Perhaps the most damaging bad luck story for opal that is still rumoured or remembered, and that affects the sale of opal today to some of the European community, must be the writings of Sir Walter Scott in 1828 in one of his books of the popular novel series “The Waverley Novels”. The particular tome in question is titled “Anne of Geierstein” in which, as the story goes, Anne’s grandmother Hermione habitually wore an opal in a ribbon in her hair. The opal it was said would reflect the grandmother’s mood in its colour, red with anger, green with calm, brilliant fire when happy. As the story proceeds, Holy water is sprinkled on the opal at the christening of her daughter, the opal is said to shoot out colour and then go pale losing all colour. Hermione dies, the opal turns to dust, the public blame the opal for the death and opals are condemned to bad luck. Opal sales were cut by half in Europe, and the superstition remains!

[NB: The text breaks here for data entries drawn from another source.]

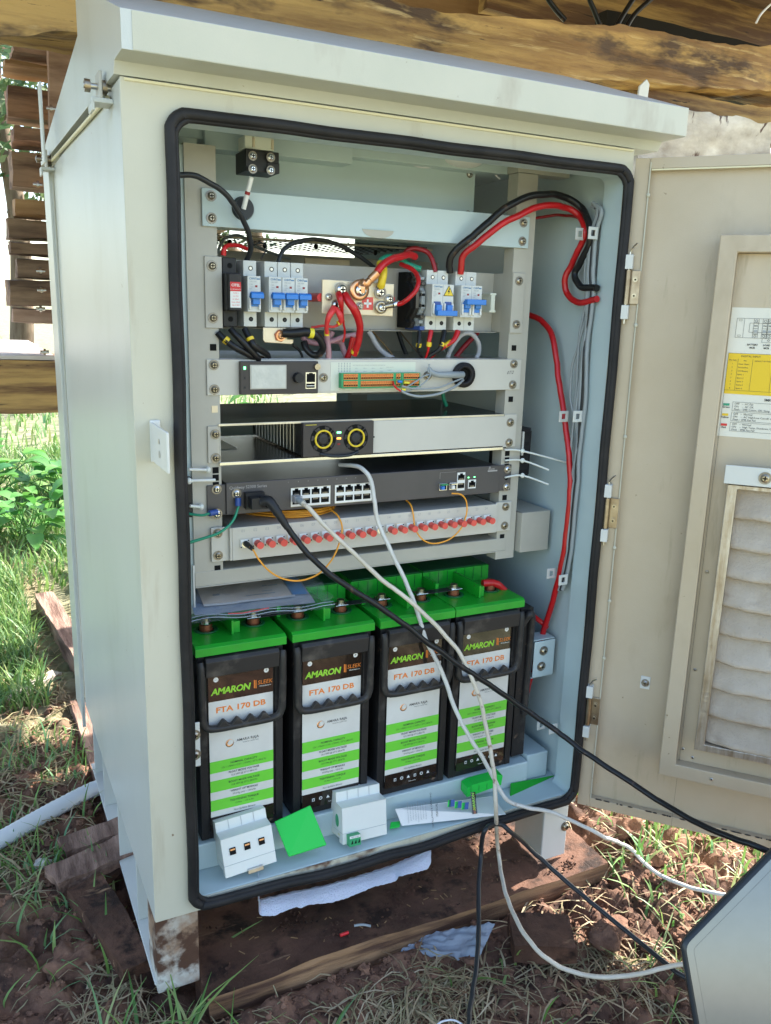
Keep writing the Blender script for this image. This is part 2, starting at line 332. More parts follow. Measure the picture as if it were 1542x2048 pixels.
        if bevel:
            b = o.modifiers.new('bevel', 'BEVEL'); b.width = bevel; b.segments = bseg; b.limit_method = 'ANGLE'; b.angle_limit = radians(50); b.harden_normals = False
        if label: o['label'] = label
        if kind: o['kind'] = kind
        return o
def parent_world(o):
    m = Matrix.LocRotScale(o.location, o.rotation_euler, o.scale)
    return parent_world(o.parent) @ m if o.parent else m
def thing(name, label, cat, loc=(0, 0, 0), rz=0., group=None):
    o = bpy.data.objects.new(name, None); o.empty_display_size = .02; col.objects.link(o); o.location = loc; o.rotation_euler = (0, 0, rz)
    o['label'] = label; o['category'] = cat
    if group: o['group'] = group
    return o
def tag(o, label, cat, group=None):
    o['label'] = label; o['category'] = cat
    if group: o['group'] = group
    return o
def copy_tree(o, parent=None):
    kids = [c for c in bpy.data.objects if c.parent == o]
    c = o.copy(); col.objects.link(c); c.parent = parent
    for k in kids: copy_tree(k, c)
    return c
# ============================================================ GROUND
def ghash(x, y): return noise.noise(Vector((x, y, 3.1)))
def gh(x, y):
    near = max(0., 1-max(0, abs(x-.25)-1.2)/2) * max(0., 1-max(0, abs(y-.1)-1.0)/2.5)
    h = .012*noise.noise(Vector((x*3, y*3, 0)))+.05*noise.noise(Vector((x*.7, y*.7, 5)))*(0 if near > .99 else 1-near)
    a = abs(noise.noise(Vector((x*16, y*16, 1)))); b = noise.noise(Vector((x*42, y*42, 2))); c = noise.noise(Vector((x*95, y*95, 4)))
    rough = .35+.65*min(1, max(0, 1.4*noise.noise(Vector((x*2.2, y*2.2, 9)))+.6))
    h += near*rough*(.036*a+.014*b+.007*c)
    # hollow beneath the cabinet and keep the planks clear
    if -.14 < x < .66 and -.16 < y < .6: h -= .016
    if x > .62 and y > -.35: h += .01
    if y < -.17: h -= .018*min(1, (-.17-y)/.1)
    return h+.022
def axis(a, b, st, far, grow):
    v = list(np.arange(a, b+1e-9, st)); s = st; x = b
    while x < far: s *= grow; x += s; v.append(x)
    s = st; x = a
    while x > -far: s *= grow; x -= s; v.insert(0, x)
    return v
xs = axis(-.75, 1.25, .008, 260, 1.13); ys = axis(-.75, 1.3, .008, 260, 1.13)
vs = []; nx = len(xs)
for y in ys:
    for x in xs: vs.append((x, y, gh(x, y)))
g = MB(); g.add(vs, [(j*nx+i, j*nx+i+1, (j+1)*nx+i+1, (j+1)*nx+i) for j in range(len(ys)-1) for i in range(nx-1)], 'soil', True)
g.build('ground', kind='structure')
# soil clods
cl = MB()
for k in range(2600):
    r = rnd.random()
    if r < .45: x, y = rnd.uniform(-.35, .75), rnd.uniform(-.50, -.16)
    elif r < .75: x, y = rnd.uniform(.62, 1.25), rnd.uniform(-.45, .7)
    else: x, y = rnd.uniform(-.55, -.13), rnd.uniform(-.1, .9)
    s = rnd.uniform(.0015, .007)*(2.2 if rnd.random() < .07 else 1)
    cl.ball((x, y, gh(x, y)+s*.25), s*rnd.uniform(.8, 1.4), s*rnd.uniform(.8, 1.3), s*rnd.uniform(.5, .9), 'clod', n=5, lump=1.0, seed=k*.37, smooth=False)
for k in range(4600):
    q_ = rnd.random(); x, y = (rnd.uniform(-.04, .58), rnd.uniform(-.145, .02)) if q_ < .3 else (rnd.uniform(-.4, .8), rnd.uniform(-.5, -.16)) if q_ < .8 else (rnd.uniform(-.5, -.13), rnd.uniform(-.1, .5))
    if q_ < .3 and noise.noise(Vector((x*14, y*22, 4))) < .12: continue
    z = .0530 if q_ < .3 else gh(x, y); s = rnd.uniform(.0008, .0026); cl.ball((x, y, z), s*rnd.uniform(.8, 1.6), s*rnd.uniform(.8, 1.4), s, 'plank_mud' if q_ < .3 or rnd.random() < .4 else 'clod', n=3, lump=.9, seed=k*.7, smooth=False)
o = cl.build('soil_clods', kind='stuff'); tag(o, 'loose red brown clods of soil scattered over the ground', 'soil')
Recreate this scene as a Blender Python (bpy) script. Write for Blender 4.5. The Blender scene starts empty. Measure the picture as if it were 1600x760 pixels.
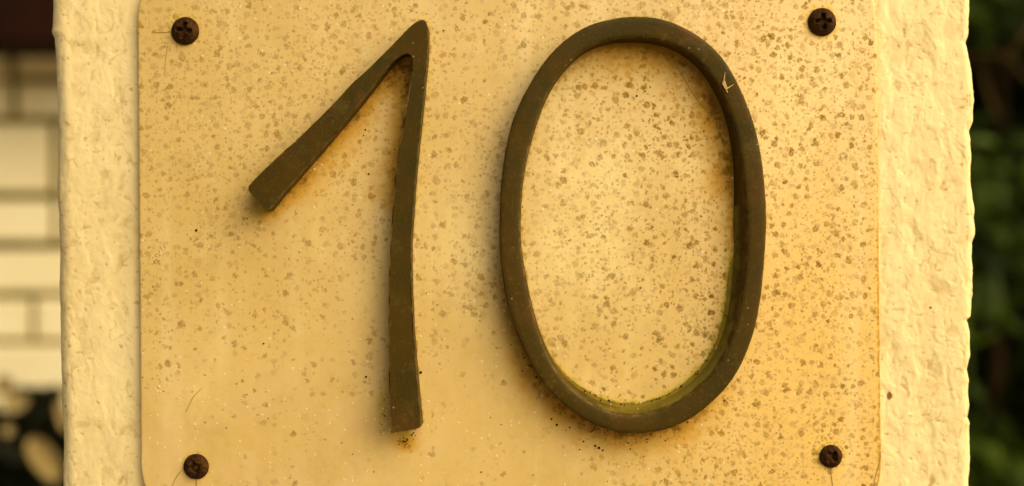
import bpy, bmesh, math, random
import numpy as np
from mathutils import Vector, Matrix

SC = bpy.context.scene
COL = SC.collection
R = math.radians
PX = 0.0002            # metres per photo pixel on the plate's plane
D = 0.40               # camera to plate
ZC = 1.45              # height of the picture centre above the ground

# ------------------------------------------------------------ camera
cam_d = bpy.data.cameras.new("camera"); cam = bpy.data.objects.new("camera", cam_d); COL.objects.link(cam)
cam.location = (0, -D, ZC); cam.rotation_euler = (R(90), 0, 0)
cam_d.sensor_width = 36; cam_d.lens = 36 * D / (1600 * PX)
cam_d.clip_start = 0.01; cam_d.clip_end = 200
cam_d.dof.use_dof = True; cam_d.dof.focus_distance = D - 0.003; cam_d.dof.aperture_fstop = 5.2
SC.camera = cam

# ------------------------------------------------------------ light
SUN_EL, SUN_AZ = 40.0, 57.0      # height; degrees to the right of straight behind the camera
w = bpy.data.worlds.new("World"); SC.world = w; w.use_nodes = True
nt = w.node_tree; bg = nt.nodes['Background']
sky = nt.nodes.new('ShaderNodeTexSky'); sky.sky_type = 'NISHITA'; sky.sun_disc = False
sky.sun_elevation = R(SUN_EL); sky.sun_rotation = R(180 - SUN_AZ)
sky.air_density = 1.0; sky.dust_density = 8.0; sky.ozone_density = 0.6
nt.links.new(sky.outputs[0], bg.inputs[0]); bg.inputs[1].default_value = 0.05
sd = bpy.data.lights.new("sun", 'SUN'); sd.energy = 1.5; sd.angle = R(82); sd.color = (1.0, 0.84, 0.60)
sun = bpy.data.objects.new("sun", sd); COL.objects.link(sun)
to_sun = Vector((math.sin(R(SUN_AZ)) * math.cos(R(SUN_EL)), -math.cos(R(SUN_AZ)) * math.cos(R(SUN_EL)), math.sin(R(SUN_EL))))
sun.rotation_euler = (-to_sun).to_track_quat('-Z', 'Y').to_euler(); sun.location = (1, -2, 4)
SC.view_settings.view_transform = 'Standard'; SC.view_settings.look = 'None'
SC.view_settings.gamma = 1; SC.view_settings.exposure = 1.35

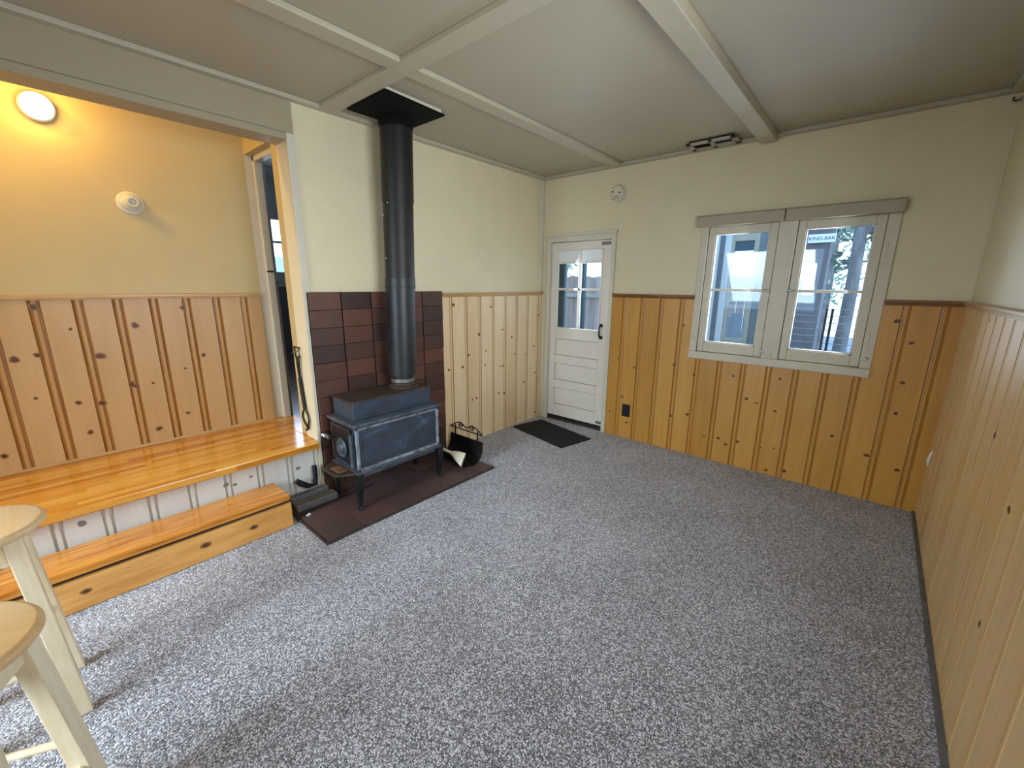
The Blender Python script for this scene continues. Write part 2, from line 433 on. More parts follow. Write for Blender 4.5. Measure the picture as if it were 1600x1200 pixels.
K_LEFT = [(-1.235,1.258,2),(-0.781,1.226,1.2),(-0.938,0.988,2),(-1.071,0.813,1.7),(-0.852,0.828,1),(-0.861,0.693,1),(-1.143,0.715,1.7),(-0.623,1.007,1),(-0.485,0.924,1.4),(-0.439,0.746,1),(-0.266,0.727,1),(-0.643,0.652,1.1),(-0.606,0.652,1.5),(-0.06,1.117,1.6),(-0.124,0.795,1.3),(-0.101,0.508,1.3),(-0.29,0.434,1.4),(-0.672,0.387,1.3),(-0.595,0.374,1.8),(-0.978,0.398,1.4),(-1.032,0.394,1.2),(-0.08,0.06,1.6),(-1.302,0.713,1.5)]
K_RISER = [(-3.593,0.298,2.2),(-3.0,0.274,1.8),(-2.956,0.261,1.2),(-2.595,0.242,1.8),(-2.868,0.281,1)]

def paneling(name, parent, axis, plane, out, u0, u1, z0, z1, joints, mats, knots=(), half=.023, cut=None, label=None):
    """moulded boards; axis 'x'/'y' = direction across the boards, plane = wall surface, out = +1/-1 side of the room;
    mats = [board, edge, bead, halo, knot]; cut = (ua, ub, zmax): lower top between ua and ub"""
    mb = MB(); T = .012
    def P(u, d, z):
        w = plane + out*d
        return (u, w, z) if axis == 'x' else (w, u, z)
    segs = []          # (ua, ub, da, db, mat)
    cur = u0
    for j in sorted(joints):
        if j - half <= u0 or j + half >= u1: continue
        a = j - half
        segs.append((cur, a, T, T, 0))
        g = half*.62
        segs += [(a, a+g*.35, T, T-.007, 1), (a+g*.35, a+g, T-.007, T-.005, 1), (a+g, a+g+.002, T-.005, T-.001, 2),
                 (a+g+.002, j+half-g-.002, T-.001, T-.001, 2), (j+half-g-.002, j+half-g, T-.001, T-.005, 2),
                 (j+half-g, j+half-g*.35, T-.005, T-.007, 1), (j+half-g*.35, j+half, T-.007, T, 1)]
        cur = j + half
    segs.append((cur, u1, T, T, 0))
    def ztop(u):
        if cut and cut[0] - 1e-6 <= u <= cut[1] + 1e-6: return cut[2]
        return z1
    for ua, ub, da, db, mi in segs:
        brk = [ua, ub]
        if cut:
            for c in cut[:2]:
                if ua < c < ub: brk.append(c)
        brk.sort()
        for p, q in zip(brk, brk[1:]):
            if q - p < 1e-6: continue
            fp = (p-ua)/(ub-ua); fq = (q-ua)/(ub-ua)
            dp = da + (db-da)*fp; dq = da + (db-da)*fq
            zt = ztop((p+q)/2)
            mb.add([P(p,dp,z0), P(q,dq,z0), P(q,dq,zt), P(p,dp,zt)], [(0,1,2,3)], mi)
            mb.add([P(p,0,zt), P(q,0,zt), P(q,dq,zt), P(p,dp,zt)], [(0,1,2,3)], mi)
    for u in (u0, u1):
        mb.add([P(u,0,z0), P(u,T,z0), P(u,T,ztop(u)), P(u,0,ztop(u))], [(0,1,2,3)], 0)
    for ku, kz, s in knots:
        if not (u0+.01 < ku < u1-.01 and z0+.01 < kz < z1-.01): continue
        rx, rz = .0098*s**.72, .0082*s**.72
        ph = random.random()*6
        for k, (f, d, mi) in enumerate(((1.0, .0006, 3), (.62, .0010, 4))):
            n = 14; pts = []
            for i in range(n):
                a = 2*PI*i/n
                w = 1 + .12*math.sin(2*a+ph) + .07*math.sin(3*a+ph*2)
                pts.append(P(ku + rx*f*w*math.cos(a), T+d, kz + rz*f*w*math.sin(a)))
            mb.add(pts, [tuple(range(n))], mi)
    o = mb.build(name, mats, parent, recalc=False)
    if label: o['label'] = label
    return o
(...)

Again, in 1880 opal marketing took a dive due to King Alphonso XII of Spain, (a long name Francisco de Asis Fernando Pio Jaun Maria Gregorio Pelayo) who had an affair with a beautiful woman, (the Contesse de Castiglione). When Francisco became King in 1874 he forsook this lover for the Princess Mercedes. Angry, the Contesse sent a wedding present of a fine gold ring set with an outstanding opal. So taken by the ring the King gave it to Mercedes who died a few months later from a mysterious illness. The story goes that the ring was passed on to the grandmother, sister, and sister-in-law, all of whom also die mysteriously. Finally the King wore the ring and he too died! This ends with the ring being hung around the neck of a statue of the Virgin of Alumdena, the Patron saint of Madrid. What is perhaps missing here is the outbreak of Cholera in the region killing 100,000 people, with the two things coinciding opal is again the victim of bad luck!.
In conclusion, there does not appear to be any associated bad luck stories associated with the discovery, mining or marketing of opal in Australian opal history, the whole of which post-dates all of the European literature.